Telnet vs SSH

2024/12/15

When I was working at a small startup back in the day, there wouldn’t always be enough subject matter experts (SMEs) to solve problems due to small dev teams. In most cases, the startup required the engineering manager to be highly technical.

Back then, we were manually deploying by building the Rust web server on the EC2 instance and restarting the application server for non-prod environments.

Once, there was an issue where we were not able to SSH into the machine, and my manager quickly joined the call and fired a Telnet command first to check the connectivity. I couldn’t understand why he preferred Telnet over SSH — maybe it was just what he was familiar with, I thought.


Fast forward to today, I was checking a couple of things around DNS resolution and had to use Telnet to check connectivity — and it connected the dots for me.

What makes Telnet useful?

Why not just use curl?

You might be thinking — we can use curl too, right?

Not really. Unlike Telnet, curl doesn’t have a direct way to make a raw TCP connection request. It works mostly for HTTP/HTTPS, meaning it strictly targets ports 80 or 443. If those ports aren’t accessible, you can’t clearly tell whether the connectivity is broken or the port is simply inaccessible.
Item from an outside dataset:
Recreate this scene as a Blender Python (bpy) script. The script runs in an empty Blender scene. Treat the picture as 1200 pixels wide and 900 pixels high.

There are ways to use curl with Telnet — curl telnet://192.168.0.1:8082 — but that’s more verbose and less intuitive for quick connectivity checks.


So when my manager fired Telnet before SSH, he wasn’t just going with what was familiar. He was checking whether the machine was reachable at all before assuming it was an SSH-specific problem. A small but important distinction when you’re debugging under pressure.